Copy each line of the material below that includes the string "part".

##########

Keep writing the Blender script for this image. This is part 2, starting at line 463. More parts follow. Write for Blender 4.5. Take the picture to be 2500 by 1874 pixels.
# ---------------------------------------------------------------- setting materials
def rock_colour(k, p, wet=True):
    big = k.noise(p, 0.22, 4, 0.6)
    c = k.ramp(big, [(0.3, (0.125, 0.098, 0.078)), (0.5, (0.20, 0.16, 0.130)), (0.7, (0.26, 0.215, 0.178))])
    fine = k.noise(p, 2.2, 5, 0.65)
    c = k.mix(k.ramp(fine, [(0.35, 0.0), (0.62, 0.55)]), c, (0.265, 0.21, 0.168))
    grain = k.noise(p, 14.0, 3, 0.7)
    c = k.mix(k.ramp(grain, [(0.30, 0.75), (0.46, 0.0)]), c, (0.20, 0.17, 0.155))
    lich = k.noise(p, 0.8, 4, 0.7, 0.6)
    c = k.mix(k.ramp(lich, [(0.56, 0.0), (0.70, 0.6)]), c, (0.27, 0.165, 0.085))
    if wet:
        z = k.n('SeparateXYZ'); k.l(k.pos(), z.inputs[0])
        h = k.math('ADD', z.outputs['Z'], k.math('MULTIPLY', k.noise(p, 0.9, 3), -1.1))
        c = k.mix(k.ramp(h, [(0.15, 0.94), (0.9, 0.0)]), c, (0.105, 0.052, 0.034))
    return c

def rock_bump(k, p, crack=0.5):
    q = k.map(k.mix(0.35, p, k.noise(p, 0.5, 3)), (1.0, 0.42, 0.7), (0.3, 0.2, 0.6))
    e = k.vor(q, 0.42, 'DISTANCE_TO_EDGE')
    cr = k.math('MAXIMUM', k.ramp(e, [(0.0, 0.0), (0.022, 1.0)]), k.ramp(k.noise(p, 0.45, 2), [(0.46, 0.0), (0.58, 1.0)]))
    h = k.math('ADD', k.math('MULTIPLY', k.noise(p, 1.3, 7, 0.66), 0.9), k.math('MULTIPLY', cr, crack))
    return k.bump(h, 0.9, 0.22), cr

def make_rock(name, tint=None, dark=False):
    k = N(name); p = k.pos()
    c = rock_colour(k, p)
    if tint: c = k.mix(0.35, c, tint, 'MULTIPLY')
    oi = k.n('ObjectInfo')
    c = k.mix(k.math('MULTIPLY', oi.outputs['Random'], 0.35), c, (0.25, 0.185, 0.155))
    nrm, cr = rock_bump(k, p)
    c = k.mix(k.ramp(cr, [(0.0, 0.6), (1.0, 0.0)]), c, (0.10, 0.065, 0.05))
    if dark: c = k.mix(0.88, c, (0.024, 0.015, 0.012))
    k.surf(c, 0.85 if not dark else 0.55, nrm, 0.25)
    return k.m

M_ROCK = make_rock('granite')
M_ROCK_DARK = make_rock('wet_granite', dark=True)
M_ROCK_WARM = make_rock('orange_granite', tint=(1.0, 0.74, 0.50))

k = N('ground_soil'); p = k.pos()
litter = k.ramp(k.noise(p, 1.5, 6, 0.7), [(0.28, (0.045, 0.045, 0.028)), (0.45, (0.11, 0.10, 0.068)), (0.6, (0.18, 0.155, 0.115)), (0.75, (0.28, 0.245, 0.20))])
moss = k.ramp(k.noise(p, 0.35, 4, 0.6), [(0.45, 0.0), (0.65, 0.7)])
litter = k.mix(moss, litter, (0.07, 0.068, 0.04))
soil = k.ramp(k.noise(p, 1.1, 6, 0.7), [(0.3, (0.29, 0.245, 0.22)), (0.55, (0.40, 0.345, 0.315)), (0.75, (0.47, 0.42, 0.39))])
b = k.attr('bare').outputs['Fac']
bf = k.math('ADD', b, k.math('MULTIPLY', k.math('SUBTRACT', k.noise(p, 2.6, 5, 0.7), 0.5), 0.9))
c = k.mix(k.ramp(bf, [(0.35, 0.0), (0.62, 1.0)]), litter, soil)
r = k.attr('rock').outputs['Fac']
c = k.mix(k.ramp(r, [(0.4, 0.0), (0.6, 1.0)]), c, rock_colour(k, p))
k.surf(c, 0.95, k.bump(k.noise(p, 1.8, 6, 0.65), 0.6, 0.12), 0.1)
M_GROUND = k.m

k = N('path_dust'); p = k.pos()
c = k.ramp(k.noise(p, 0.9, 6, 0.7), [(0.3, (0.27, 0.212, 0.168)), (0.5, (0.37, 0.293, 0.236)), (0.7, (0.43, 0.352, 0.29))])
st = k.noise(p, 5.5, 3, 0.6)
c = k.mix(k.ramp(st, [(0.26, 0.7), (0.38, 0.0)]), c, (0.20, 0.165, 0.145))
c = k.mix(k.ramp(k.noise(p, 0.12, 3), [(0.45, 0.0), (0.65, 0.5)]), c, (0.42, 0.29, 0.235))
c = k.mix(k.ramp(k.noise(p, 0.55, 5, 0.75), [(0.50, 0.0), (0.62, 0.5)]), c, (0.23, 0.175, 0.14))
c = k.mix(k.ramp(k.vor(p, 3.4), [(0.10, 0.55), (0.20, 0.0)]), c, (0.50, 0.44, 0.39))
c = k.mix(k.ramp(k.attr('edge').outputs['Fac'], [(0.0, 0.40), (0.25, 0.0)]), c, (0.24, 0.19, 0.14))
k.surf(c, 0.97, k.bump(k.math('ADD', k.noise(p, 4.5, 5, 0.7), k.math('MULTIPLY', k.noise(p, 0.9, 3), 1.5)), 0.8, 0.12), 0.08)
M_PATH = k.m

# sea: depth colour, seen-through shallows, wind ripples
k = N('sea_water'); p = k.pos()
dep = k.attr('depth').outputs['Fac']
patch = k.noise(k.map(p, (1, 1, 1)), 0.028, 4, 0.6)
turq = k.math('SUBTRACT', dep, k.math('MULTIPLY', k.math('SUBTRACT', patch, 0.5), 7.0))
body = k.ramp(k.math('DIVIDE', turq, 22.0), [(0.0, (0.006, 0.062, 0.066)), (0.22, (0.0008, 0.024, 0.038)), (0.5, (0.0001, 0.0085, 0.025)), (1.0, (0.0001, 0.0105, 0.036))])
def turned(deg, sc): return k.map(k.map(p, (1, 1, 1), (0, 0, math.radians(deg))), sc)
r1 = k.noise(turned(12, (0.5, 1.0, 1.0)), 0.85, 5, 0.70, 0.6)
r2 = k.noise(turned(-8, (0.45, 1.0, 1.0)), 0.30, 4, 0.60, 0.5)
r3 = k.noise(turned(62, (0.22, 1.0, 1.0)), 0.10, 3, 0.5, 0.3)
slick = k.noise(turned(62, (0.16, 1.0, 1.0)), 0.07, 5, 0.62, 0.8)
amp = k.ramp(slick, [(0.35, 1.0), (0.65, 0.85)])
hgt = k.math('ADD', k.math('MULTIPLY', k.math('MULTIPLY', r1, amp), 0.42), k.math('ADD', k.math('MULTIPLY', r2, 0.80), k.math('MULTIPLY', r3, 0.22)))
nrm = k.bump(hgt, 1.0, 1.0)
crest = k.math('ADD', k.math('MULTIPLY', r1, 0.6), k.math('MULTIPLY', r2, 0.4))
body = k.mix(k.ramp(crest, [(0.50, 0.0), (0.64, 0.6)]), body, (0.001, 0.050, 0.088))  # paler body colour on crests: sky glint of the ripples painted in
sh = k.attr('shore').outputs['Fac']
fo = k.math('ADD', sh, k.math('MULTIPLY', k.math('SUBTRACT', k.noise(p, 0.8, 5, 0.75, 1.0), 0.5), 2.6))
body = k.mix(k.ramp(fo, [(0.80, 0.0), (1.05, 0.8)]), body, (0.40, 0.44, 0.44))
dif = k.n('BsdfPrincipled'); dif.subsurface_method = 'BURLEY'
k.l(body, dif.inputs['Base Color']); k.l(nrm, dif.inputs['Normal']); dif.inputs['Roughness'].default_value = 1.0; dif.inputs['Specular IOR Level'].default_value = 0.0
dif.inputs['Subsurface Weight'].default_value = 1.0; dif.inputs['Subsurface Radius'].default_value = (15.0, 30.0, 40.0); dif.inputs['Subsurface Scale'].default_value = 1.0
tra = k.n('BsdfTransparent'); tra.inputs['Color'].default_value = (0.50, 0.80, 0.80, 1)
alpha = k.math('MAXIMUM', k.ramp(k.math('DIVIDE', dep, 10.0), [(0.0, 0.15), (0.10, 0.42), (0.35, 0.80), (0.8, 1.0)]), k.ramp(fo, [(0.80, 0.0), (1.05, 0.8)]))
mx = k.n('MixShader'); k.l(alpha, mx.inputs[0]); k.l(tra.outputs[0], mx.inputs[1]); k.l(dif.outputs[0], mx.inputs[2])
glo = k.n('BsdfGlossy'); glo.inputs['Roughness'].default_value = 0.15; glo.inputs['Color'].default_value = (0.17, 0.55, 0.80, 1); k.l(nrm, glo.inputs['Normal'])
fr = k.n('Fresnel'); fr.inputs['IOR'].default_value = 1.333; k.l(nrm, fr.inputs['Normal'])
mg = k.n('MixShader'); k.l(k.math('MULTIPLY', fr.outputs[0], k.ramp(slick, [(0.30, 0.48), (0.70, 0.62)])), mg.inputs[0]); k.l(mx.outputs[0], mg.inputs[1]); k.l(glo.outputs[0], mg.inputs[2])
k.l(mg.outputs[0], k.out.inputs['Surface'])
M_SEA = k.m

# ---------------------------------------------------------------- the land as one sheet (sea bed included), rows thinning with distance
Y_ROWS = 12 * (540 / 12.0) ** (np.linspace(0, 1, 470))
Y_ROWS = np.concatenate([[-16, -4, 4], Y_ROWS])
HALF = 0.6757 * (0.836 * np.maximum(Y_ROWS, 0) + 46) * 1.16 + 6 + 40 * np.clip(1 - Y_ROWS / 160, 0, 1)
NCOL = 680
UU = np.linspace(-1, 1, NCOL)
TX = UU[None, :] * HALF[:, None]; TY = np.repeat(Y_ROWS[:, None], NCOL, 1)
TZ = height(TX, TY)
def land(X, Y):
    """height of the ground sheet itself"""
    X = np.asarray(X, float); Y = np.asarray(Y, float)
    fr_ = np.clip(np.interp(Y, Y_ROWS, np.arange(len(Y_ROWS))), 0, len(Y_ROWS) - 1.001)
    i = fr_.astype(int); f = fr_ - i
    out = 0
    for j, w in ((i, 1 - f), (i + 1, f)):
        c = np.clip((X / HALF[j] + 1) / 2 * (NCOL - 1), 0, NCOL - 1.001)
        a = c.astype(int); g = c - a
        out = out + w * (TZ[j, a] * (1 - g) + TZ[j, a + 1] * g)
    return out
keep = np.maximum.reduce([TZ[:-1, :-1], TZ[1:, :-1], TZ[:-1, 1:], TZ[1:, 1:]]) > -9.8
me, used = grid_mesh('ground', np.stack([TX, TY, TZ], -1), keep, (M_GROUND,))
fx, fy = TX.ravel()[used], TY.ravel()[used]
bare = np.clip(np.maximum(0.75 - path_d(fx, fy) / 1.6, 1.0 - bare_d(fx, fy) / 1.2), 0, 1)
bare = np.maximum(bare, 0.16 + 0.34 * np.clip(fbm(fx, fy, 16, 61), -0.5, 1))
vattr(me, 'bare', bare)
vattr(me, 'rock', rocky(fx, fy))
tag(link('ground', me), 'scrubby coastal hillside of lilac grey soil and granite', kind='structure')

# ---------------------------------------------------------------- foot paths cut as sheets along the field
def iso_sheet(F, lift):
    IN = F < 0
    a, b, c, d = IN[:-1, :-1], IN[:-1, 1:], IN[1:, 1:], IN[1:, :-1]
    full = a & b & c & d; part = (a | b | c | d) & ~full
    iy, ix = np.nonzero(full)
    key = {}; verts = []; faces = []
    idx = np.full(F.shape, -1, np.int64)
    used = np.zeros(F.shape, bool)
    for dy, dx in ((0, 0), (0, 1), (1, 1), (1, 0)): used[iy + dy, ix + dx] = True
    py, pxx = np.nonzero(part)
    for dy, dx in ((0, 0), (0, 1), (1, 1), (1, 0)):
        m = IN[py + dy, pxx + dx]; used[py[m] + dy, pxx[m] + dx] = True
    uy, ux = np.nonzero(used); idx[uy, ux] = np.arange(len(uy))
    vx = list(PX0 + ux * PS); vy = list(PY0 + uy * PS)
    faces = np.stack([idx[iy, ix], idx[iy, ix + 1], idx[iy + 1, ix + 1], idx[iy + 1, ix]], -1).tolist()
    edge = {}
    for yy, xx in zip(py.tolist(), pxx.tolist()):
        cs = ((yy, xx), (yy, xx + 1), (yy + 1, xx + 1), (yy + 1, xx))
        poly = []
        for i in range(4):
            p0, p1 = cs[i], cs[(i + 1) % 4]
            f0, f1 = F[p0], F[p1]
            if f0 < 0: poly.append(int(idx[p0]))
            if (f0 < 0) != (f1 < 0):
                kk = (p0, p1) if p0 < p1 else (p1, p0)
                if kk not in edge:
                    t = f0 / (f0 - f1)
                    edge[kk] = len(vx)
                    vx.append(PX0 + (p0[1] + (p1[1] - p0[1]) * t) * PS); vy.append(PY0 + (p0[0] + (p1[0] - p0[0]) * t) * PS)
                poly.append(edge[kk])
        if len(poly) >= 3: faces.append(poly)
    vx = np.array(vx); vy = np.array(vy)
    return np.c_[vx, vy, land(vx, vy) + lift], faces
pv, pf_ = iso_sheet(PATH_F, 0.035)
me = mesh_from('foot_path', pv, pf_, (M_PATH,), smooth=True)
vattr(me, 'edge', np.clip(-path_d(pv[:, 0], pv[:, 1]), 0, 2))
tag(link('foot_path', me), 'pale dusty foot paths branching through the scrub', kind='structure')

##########

• **Task response**:
Keep writing the Blender script for this image. This is part 2, starting at line 463. More parts follow. Write for Blender 4.5. Take the picture to be 2500 by 1874 pixels.
    full = a & b & c & d; part = (a | b | c | d) & ~full
    py, pxx = np.nonzero(part)